Depois todo o elenco de personagens é composto jovens raparigas menores, ou aparentam ser, com decotes reveladores: ou seja, lolitas. É outro universo que não julgo, mas questiono e, pelo elenco, há uma ou outra personagem interessante. Mas na maioria ou são irritantes, previsíveis ou muito desinteressantes, dando um check num conjunto de clichés espectáveis. Ainda assim encaixa bastante bem na temática e estética do jogo, cria um ambiente meio soturno onde a morte está bem representada, com elementos meio steampunk, não fossem as gigantes engrenagens que são também um tema importante na história.

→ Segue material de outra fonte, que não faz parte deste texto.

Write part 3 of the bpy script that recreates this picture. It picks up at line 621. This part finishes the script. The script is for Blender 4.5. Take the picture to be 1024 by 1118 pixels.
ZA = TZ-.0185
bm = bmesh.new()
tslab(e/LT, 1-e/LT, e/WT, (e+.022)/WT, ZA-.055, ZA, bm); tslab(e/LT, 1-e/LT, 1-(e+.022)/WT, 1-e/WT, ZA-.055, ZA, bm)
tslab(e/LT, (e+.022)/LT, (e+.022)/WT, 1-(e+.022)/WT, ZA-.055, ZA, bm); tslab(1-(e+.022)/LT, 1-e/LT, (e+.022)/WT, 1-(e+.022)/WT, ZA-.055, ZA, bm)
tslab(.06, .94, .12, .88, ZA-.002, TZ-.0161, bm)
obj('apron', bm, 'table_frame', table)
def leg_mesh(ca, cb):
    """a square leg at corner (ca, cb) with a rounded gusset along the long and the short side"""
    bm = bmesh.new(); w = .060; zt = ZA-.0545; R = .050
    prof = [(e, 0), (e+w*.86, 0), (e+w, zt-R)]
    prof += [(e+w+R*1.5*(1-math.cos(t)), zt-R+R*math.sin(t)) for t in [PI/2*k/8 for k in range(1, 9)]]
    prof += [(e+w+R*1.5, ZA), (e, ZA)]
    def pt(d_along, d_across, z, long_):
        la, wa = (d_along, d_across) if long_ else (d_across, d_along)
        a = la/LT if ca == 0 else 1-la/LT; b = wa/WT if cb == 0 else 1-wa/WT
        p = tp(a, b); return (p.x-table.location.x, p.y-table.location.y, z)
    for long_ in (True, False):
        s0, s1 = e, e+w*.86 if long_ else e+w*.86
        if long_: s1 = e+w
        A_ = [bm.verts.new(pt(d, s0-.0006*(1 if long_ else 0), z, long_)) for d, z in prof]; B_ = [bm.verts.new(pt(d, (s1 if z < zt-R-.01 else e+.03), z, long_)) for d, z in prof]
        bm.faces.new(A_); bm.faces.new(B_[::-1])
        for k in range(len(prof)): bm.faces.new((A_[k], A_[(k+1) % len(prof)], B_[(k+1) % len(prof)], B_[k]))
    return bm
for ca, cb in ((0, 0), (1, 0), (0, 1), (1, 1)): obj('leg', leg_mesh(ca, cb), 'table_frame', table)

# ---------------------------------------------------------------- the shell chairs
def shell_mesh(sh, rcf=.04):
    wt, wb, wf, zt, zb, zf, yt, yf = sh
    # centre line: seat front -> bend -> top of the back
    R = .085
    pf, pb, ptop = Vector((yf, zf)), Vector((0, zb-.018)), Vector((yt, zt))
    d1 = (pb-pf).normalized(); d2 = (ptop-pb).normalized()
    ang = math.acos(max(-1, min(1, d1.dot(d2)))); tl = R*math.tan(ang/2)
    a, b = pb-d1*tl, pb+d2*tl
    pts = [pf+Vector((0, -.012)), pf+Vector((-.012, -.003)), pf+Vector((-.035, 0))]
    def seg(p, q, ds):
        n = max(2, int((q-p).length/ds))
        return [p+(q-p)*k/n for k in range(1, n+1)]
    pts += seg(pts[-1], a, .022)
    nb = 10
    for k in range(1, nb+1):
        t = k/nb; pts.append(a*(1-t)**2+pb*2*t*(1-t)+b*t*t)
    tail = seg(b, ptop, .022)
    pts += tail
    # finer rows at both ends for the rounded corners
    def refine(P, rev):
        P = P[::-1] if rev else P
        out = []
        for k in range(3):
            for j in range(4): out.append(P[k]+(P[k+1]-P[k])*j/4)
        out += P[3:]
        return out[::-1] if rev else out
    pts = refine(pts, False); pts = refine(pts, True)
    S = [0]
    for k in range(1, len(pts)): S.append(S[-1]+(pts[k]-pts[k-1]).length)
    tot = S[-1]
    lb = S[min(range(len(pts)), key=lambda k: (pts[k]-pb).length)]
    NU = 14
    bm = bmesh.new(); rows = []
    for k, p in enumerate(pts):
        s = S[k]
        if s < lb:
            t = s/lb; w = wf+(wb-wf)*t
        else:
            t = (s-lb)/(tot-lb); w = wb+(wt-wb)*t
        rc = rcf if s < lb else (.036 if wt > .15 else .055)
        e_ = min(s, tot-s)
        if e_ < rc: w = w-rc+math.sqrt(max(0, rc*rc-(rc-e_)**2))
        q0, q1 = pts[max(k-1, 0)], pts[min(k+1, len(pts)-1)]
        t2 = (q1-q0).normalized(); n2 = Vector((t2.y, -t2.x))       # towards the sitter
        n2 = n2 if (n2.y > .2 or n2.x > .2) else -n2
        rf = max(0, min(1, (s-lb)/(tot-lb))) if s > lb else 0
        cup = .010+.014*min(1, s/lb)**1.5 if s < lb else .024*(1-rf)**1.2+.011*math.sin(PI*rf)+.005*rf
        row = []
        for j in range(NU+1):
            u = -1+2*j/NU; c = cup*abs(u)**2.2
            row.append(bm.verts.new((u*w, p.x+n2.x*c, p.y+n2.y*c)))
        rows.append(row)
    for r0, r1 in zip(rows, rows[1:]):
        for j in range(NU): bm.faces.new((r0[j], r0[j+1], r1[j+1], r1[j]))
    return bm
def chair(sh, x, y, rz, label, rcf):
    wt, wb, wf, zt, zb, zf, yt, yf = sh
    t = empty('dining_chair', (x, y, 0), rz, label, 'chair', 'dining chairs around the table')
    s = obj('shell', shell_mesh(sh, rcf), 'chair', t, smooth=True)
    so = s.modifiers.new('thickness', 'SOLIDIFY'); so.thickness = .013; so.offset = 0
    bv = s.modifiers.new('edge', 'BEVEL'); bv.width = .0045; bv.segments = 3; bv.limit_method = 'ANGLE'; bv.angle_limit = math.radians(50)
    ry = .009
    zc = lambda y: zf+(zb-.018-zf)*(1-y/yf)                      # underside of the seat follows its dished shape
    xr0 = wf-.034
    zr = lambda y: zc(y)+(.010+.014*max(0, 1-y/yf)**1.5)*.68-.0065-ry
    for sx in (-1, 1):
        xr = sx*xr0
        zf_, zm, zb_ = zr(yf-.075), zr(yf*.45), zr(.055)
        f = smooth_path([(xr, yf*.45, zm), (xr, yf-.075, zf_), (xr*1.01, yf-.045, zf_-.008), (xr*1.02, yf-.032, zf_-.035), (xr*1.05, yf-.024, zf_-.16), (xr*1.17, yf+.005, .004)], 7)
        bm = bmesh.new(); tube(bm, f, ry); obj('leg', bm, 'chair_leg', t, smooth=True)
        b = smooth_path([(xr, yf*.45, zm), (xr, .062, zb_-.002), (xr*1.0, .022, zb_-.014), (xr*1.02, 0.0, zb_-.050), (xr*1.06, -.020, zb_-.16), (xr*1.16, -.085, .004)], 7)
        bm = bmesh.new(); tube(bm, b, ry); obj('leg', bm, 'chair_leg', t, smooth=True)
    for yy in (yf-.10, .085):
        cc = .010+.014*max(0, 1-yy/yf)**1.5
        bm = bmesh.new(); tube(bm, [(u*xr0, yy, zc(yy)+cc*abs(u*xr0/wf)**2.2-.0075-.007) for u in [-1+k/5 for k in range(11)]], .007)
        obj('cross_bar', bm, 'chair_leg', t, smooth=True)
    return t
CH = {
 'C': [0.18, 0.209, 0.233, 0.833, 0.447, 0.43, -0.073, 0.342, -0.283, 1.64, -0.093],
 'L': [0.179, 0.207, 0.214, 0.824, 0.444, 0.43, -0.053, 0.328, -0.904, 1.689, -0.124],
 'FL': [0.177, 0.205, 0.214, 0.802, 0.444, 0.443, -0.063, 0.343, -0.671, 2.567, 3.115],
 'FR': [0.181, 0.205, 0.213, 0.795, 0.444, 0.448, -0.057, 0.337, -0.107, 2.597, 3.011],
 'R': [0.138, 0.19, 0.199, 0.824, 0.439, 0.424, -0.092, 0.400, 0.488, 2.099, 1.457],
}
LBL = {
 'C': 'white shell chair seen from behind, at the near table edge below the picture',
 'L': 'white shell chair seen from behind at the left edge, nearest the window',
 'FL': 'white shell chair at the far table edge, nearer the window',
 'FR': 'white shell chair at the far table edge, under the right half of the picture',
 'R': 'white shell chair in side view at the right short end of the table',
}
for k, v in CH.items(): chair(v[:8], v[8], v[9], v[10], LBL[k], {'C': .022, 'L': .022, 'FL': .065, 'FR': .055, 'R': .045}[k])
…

Essa história que é… bem, básica. Previsível, mas com algumas surpresas, um enredo e personagens que rapidamente percebemos os seus motivos, quem é herói ou vilão. Seguimos Rei cuja missão é salvar a sua irmã Mirai de chegar ao fundo do purgatório, composto por um gigante conjunto de rodas dentadas, e sem qualquer conhecimento de como entrou naquele mundo, juntamente com a sua irmã mais nova. As dúvidas existenciais de algumas personagens ajudam a desenvolvê-las, principalmente Rei e os membros da sua equipa, mas pouco vão além do que era expectável. O maior problema é mesmo o quão repetitiva é a aventura, os cenários praticamente sempre iguais com pouco ou nada de exploração, as missões que se baseiam em chegar a certo ponto e derrotar determinado inimigo, e isto acontece constantemente pelo jogo fora. Ainda assim é interessante, aborda de modo ligeiro o tema da morte, mas não se foca em demasia em bater constantemente no mesmo assunto. Explora devidamente as situações em que as personagens são colocadas e por norma sem grandes exageros.

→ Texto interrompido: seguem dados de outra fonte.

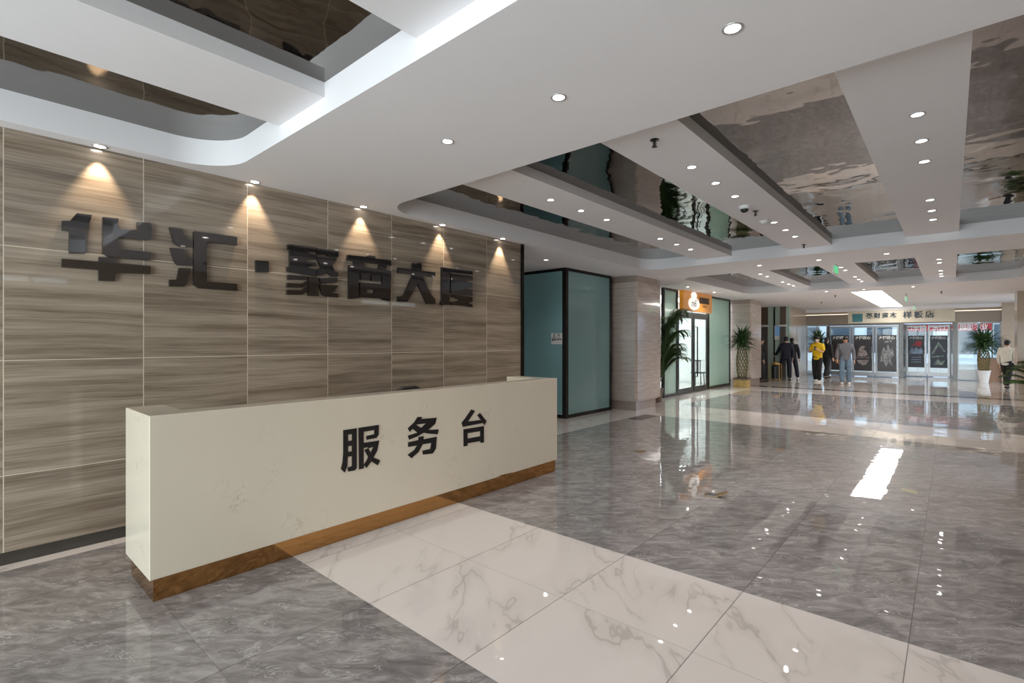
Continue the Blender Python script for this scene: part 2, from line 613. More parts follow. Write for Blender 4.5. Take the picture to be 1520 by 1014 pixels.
# ------------------------------------------------------------------ lights
def downlight_proto(kind, r=0.046):
    ring = MB()
    ring.lathe([(r * 0.74, 0.0), (r * 0.80, -0.004), (r, -0.005), (r * 1.04, -0.002), (r * 1.04, 0.0)], 24, cap=False)
    o = ring.build('downlight', M['ring'], smooth=True)
    d = MB()
    d.lathe([(r * 0.76, -0.003), (0.001, -0.003)], 24, cap=False)
    d.build('diffuser', M['lamp'], o)
    ld = bpy.data.lights.new('%s_lamp' % kind, 'SPOT')
    if kind == 'wall':
        ld.energy, ld.color, ld.spot_size, ld.spot_blend, ld.shadow_soft_size = WALL_W, WALL_C, math.radians(64), 0.65, 0.012
    else:
        ld.energy, ld.color, ld.spot_size, ld.spot_blend, ld.shadow_soft_size = LAMP_W * (2.1 if kind == 'far' else 1.0), LAMP_C, math.radians(125), 0.7, 0.03
    l = bpy.data.objects.new('lamp_light', ld)
    COL.objects.link(l)
    l.parent = o
    l.location = (0, 0, -0.012)
    return o


_first = {}
def downlight(x, y, z, label, group, kind='room'):
    if kind not in _first:
        o = _first[kind] = downlight_proto(kind)
    else:
        src = _first[kind]
        o = src.copy()
        COL.objects.link(o)
        for ch in src.children:
            c = ch.copy()
            COL.objects.link(c)
            c.parent = o
    o.location = (x, y, z)
    tag(o, label, 'ceiling light', group)


ORD = ['first', 'second', 'third', 'fourth', 'fifth', 'sixth']
for i, y in enumerate((0.777, 1.89, 3.02, 4.145, 5.267)):
    downlight(0.062, y, CZ, 'warm wall-washing downlight tight against the tile wall, %s from the left' % ORD[i], 'warm downlights along the tile wall', 'wall')
for i, x in enumerate((2.094, 3.096, 4.098)):
    downlight(x, 2.44, CZ, 'round downlight in the broad near soffit, %s from the tile wall' % ORD[i], 'downlights in the broad near soffit')
for xi, x in enumerate((1.505, 3.10, 4.69)):
    side = ['left', 'middle', 'right'][xi]
    for i, y in enumerate((4.48, 5.09, 5.69, 7.28, 7.89, 8.47)):
        downlight(x, y, BZ, '%s downlight along the %s beam of the nearer recess' % (ORD[i].capitalize(), side), 'downlights on the nearer ceiling beams')
    for i, y in enumerate((12.05, 12.65, 13.22, 14.71, 15.38, 15.93)):
        downlight(x, y, BZ, '%s downlight along the %s beam of the farther recess' % (ORD[i].capitalize(), side), 'downlights on the farther ceiling beams', 'far')
for i, x in enumerate((2.088, 3.077, 4.055)):
    downlight(x, 10.4, CZ, 'small downlight in the soffit between the two long recesses, %s from the left' % ORD[i], 'downlights between the recesses')
for i, x in enumerate((2.116, 3.022, 4.098)):
    downlight(x, 17.1, CZ, 'small downlight just before the long lit panel, %s from the left' % ORD[i], 'downlights beyond the farther recess', 'far')
downlight(-0.60, 7.15, CZ, 'lone downlight over the passage at the end of the tile wall', 'side downlights')
downlight(-0.45, 13.2, CZ, 'downlight in the soffit before the orange shop sign, nearer one', 'side downlights', 'far')
downlight(-0.45, 15.2, CZ, 'downlight in the soffit just past the orange shop sign, farther one', 'side downlights', 'far')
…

Não fugindo à sua estrutura, é um RPG de ação simples e repetitivo, cuja jogabilidade se baseia num button mashing constante com um ataque rápido e outro mais forte, e pouca evolução, destruindo assim os inimigos que se cruzam conosco. Há um leque de ataques especiais que nos ajudam, principalmente, quando temos de derrotar vários inimigos ao mesmo tempo, mas os controlos medíocres e a câmara não ajudam a entregar uma boa experiência, atrapalhando mais do que é esperado. A dada altura deixamos de controlar apenas Rei e, juntamente com outras personagens, temos uma equipa onde podemos alternar quem controlamos, mas pouco muda pois estamos apenas a trocar com quem jogamos e o resto da equipa não aparece. Num ambiente que constantemente me lembrava de JoJo ou Persona, temos um conjunto de entidades cujos nomes são filosóficos (não esperaria o contrário) que se manifestam em combate. Algo que podia ser melhor explorado, mas ainda assim, dão um toque extra.

Com isto não quero dizer que não há progressão na jogabilidade. Ela existe e à medida que derrotamos Revenants, monstros especiais outrora humanos que ao serem derrotados nos deixam com Torments, as suas últimas memórias enquanto vivos, que depois podemos transformar em Sentiments, diga-se, itens que podemos equipar ou até mesmo fundir para melhorar o seu uso. O modo como tudo isto é feito encaixa no espírito emo ou melodramático que alimenta Crystar: para poder usar estes itens Rei tem de chorar no seu quarto, purificando-os para os tornar usáveis.

 

Se a estética não vos afastam, Crystar é um jogo interessante. Simples, por vezes até mesmo básico, mas nem todos os RPGs de ação precisam de ser complexos, sendo este bastante acessível e com diferentes níveis de dificuldade a gosto. Podia ser mais refinado, com um sistema de combate mais interessante e até diversificado tanto a nível de cenários como missões, mas no fundo cumpre o que é expectável de um dungeon crawler.

Nota: Análise efetuada com base em código final do jogo para a Nintendo Switch, gentilmente cedido pela NIS America.